Vietnam’s Economy Grows 5.66% in Q1 Amid Global Turmoil
Quick Look
- Vietnam’s GDP grew by 5.66% in Q1, outpacing last year’s growth but slightly trailing the previous quarter.
- Exports boom despite Red Sea shipping turmoil, showcasing robust demand for electronics, smartphones, and garments.
- The government aims for up to 6.5% GDP growth this year, fueled by strong manufacturing and services sectors.
Vietnam, a burgeoning Southeast Asian manufacturing and export powerhouse, has showcased remarkable economic resilience, registering a 5.66% growth in Gross Domestic Product (GDP) in the first quarter of the year. This performance, albeit slightly lower than the last quarter’s 6.72% growth, significantly exceeds the 3.41% growth rate recorded in the corresponding period last year. The nation’s economic vitality persists despite the traditional slowdown attributed to festival holidays that usually mark the first quarter.
This economic upturn arrives amid heightened global uncertainties, including increased shipping costs due to turmoil in the Red Sea, affecting global trade routes critically. Yet, Vietnam’s strategic positioning as a key exporter of smartphones, electronics, and garments has allowed it to navigate through these challenges adeptly. The government’s proactive measures to bolster business activities, following a slight miss in the previous year’s growth target due to weak global demand and temporary power shortages, are paying dividends.
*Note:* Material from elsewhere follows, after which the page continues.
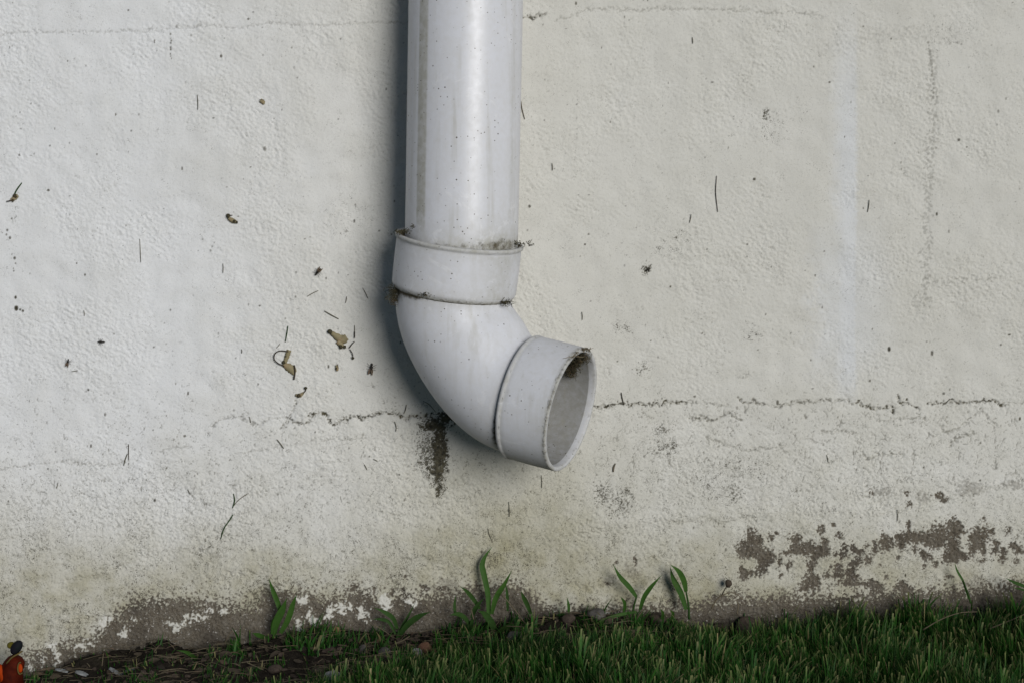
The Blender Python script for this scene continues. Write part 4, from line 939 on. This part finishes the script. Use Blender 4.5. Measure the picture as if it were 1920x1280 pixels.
# ------------------------------------------------------------------ ornament at the bottom left corner
def m_glaze(name, c1, c2, rough=.75):
    t = NT(name); c = t.mix(t.rng(t.noise(60, 3, .6), .35, .65), c1, c2); return t.fin(c, rough, t.bump(t.noise(260, 4, .6), .4, .001), .08)
M_ORG = m_glaze("orange_glaze", (.26, .022, .002), (.36, .045, .004)); M_DRED = m_glaze("dark_red_glaze", (.022, .002, .001), (.075, .009, .002)); M_BLK = m_glaze("black_glaze", (.006, .010, .010), (.012, .008, .016)); M_OLV = m_glaze("olive_glaze", (.06, .055, .006), (.10, .085, .012)); M_GOLD = m_glaze("ochre_trim", (.08, .06, .02), (.12, .09, .03))
yo = -.075
def op(px, py, dy=0): return at(px, py, yo+dy)
t = thing("garden_ornament", (op(18, 1290)[0], yo, op(18, 1300)[2]-.012), "glossy orange and dark red garden ornament with a round black knob beside the wall", "ornament")
s_ = .00050
m = MB(); P = spline([op(22, 1345), op(22, 1300), op(21, 1272), op(23, 1252), op(32, 1238), op(36, 1232)], 16); m.tube(P, [q*s_ for q in np.interp(np.linspace(0, 1, 16), [0, .25, .5, .72, .9, 1], [24, 24, 22, 19, 14, 9])], 24); m.build("body", M_DRED, t)
m = MB(); m.blob(op(31, 1213), np.array([11, 10, 14])*s_, 24, 16, 0, .5)
for q in range(len(m.v)):
    v = m.v[q]; m.v[q] = (v[0]+(v[2]-op(31, 1213)[2])*.35, v[1], v[2])
k_ = m.build("knob", M_BLK, t)
m = MB(); m.blob(op(21, 1209, .004), np.array([8, 6, 7])*s_, 18, 12, 0, .5); m.build("side_bead", M_OLV, t)
m = MB(); P = spline([op(12, 1243, -.008), op(22, 1232, -.009), (op(34, 1225, -.008)), op(42, 1220, -.004)], 12); m.tube(P, [1.5*s_]*12, 8); m.build("collar_ring", M_GOLD, t)
m = MB(); P = spline([op(-26, 1262, -.006), op(-10, 1252, -.004), op(4, 1258, -.004), op(8, 1272, -.006), op(2, 1284, -.006)], 16); m.tube(P, [q*s_ for q in np.interp(np.linspace(0, 1, 16), [0, .3, .7, 1], [6, 10, 9, 4])], 18); m.build("side_arm", M_ORG, t)
m = MB(); P = spline([op(43, 1262, -.004)]+[op(38+6*math.cos(a)*.8, 1252+11*math.sin(a), -.0105) for a in np.linspace(.9, 5.0, 8)], 24); m.tube(P, [1.3*s_]*24, 8); m.build("scroll", M_GOLD, t)
m = MB(); m.blob(op(38, 1252, -.0065), np.array([4.5, 3, 9])*s_, 16, 10, 0, .5); m.build("inlay", M_ORG, t)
A Closer Look at Sectoral Growth
The General Statistics Office (GSO) attributes this robust growth to two key sectors. Firstly, the manufacturing and construction sectors surged by 6.28%. Secondly, the services sector expanded by 6.12%. Remarkably, despite disruptions in Red Sea shipping routes due to attacks by the Houthis, goods exports from Vietnam saw a sharp increase. They grew by 17% to $93.06 billion. This resilience showcases the effectiveness of the country’s adaptive supply chain strategies and diversified export markets. Moreover, these strategies have helped mitigate the impact of a 55% to 73% surge in shipping costs.
Additionally, exports in electronics, smartphones, and garments experienced significant upticks. They increased by 30%, 10%, and 7.9%, respectively. This reflects the global market’s growing reliance on Vietnamese products. Furthermore, both industrial production and retail sales witnessed substantial growth. This growth is indicative of a strong domestic market and consumer confidence.
Facing the Future with Optimism
Vietnam’s government has set an ambitious GDP growth target of 6.0% to 6.5% for the year. This optimism is echoed by government advisers and economists who cite the strong recovery in demand and manufacturing prowess as pivotal factors. However, they also caution against complacency, pointing out potential external risks such as geopolitical tensions, terrorism, and climate change that could sway economic fortunes.
Vietnam’s first-quarter economic performance symbolises the country’s resilience and adaptability and its potential to leverage global challenges into opportunities. As it continues to navigate the complex tapestry of global economics, Vietnam stands as a beacon of growth and stability in Southeast Asia, ready to tackle future challenges with confidence and strategic foresight.